Kommentar zur Wahl in Portugal Brüssels Musterschüler

Meinung | Madrid · Ministerpräsident António Costa ging aus der Parlamentswahl im früheren Euro-Krisenland Portugal am Sonntag nicht nur siegreich, sondern deutlich gestärkt hervor. GA-Korrespondent Ralph Schulze kommentiert die Wahl.

 Antonio Costa, Ministerpräsident von Portugal und Kandidat der Sozialistischen Partei, jubelt nach seinem Wahlsieg.

Antonio Costa, Ministerpräsident von Portugal und Kandidat der Sozialistischen Partei, jubelt nach seinem Wahlsieg.

Foto: dpa/Armando Franca

Viele Jahre galt Portugal als europäisches Sorgenkind. Das Land rutschte 2011 in die Staatspleite und musste von der EU mit einem Milliardenkredit gerettet werden. Die Finanz- und Wirtschaftskrise ist inzwischen weitgehend überwunden. Der Staat gilt mittlerweile als Brüssels Musterschüler. Premier António Costa konnte nun den Lohn einfahren: 36,7 Prozent für seine Sozialistische Partei bedeuten klar Platz eins. Costa, der einen sozialdemokratischen Kurs fährt, kann also wie bisher mit seinem Minderheitskabinett und mit Unterstützung kleinerer Linksparteien regieren und sein Reformwerk fortsetzen. Die konservative Oppositionspartei musste sich mit 27,9 Prozent begnügen.

Kaum ein EU-Mitglied hat jüngst einen so radikalen Wandel erlebt wie dieses Land. Dabei half entscheidend der Spagat Costas zwischen disziplinierter Haushaltssanierung und engagierter Sozialpolitik. Die Wirtschaft blühte wieder auf, das Wachstum liegt über dem EU-Schnitt. Das hilft, den Schuldenberg abzubauen. Ausländische Konzerne wie Volkswagen, BMW, Bosch und Daimler investieren Millionen, weil es in Portugal gut ausgebildete Arbeitskräfte gibt und die Lohnkosten deutlich unter dem EU-Schnitt liegen.
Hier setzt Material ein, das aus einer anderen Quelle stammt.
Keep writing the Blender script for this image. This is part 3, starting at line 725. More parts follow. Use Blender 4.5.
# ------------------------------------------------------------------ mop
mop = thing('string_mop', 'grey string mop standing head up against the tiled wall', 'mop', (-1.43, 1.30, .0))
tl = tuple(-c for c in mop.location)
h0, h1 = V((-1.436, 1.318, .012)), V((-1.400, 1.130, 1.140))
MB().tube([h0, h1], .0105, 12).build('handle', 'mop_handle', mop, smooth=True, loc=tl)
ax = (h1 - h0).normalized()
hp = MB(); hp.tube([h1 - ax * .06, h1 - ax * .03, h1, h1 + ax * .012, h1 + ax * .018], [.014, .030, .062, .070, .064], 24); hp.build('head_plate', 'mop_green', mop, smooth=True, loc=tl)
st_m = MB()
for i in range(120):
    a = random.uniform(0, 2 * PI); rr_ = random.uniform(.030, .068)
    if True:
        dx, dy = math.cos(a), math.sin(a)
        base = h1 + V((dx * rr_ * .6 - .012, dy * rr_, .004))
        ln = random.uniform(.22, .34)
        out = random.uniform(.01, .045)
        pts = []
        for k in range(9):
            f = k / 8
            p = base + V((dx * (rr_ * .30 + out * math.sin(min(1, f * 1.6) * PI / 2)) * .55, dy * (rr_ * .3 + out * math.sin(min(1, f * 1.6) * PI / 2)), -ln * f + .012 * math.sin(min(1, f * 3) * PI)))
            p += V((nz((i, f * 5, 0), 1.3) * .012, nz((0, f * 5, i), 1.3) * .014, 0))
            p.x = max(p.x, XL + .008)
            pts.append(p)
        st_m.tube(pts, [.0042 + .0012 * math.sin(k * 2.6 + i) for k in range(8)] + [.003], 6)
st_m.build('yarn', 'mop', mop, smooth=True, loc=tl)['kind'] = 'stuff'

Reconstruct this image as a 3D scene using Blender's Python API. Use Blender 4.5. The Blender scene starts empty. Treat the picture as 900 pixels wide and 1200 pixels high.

Viel Geld kommt auch dank der Millionen Touristen ins Land. Die Urlauber genießen die Traumküsten, den Portwein und authentische Fischgerichte wie Sardinen oder Stockfisch. Ähnlich geht es Tausenden europäischen Rentnern, die ihren Alterssitz in Portugal wählen, auch weil das Land mit Steuervorteilen für Pensionäre und mit niedrigen Lebenshaltungskosten lockt. Erfreulich ist zudem, dass in Portugal die Zustimmung zur EU groß ist. Vom Sorgenkind ist keine Rede mehr.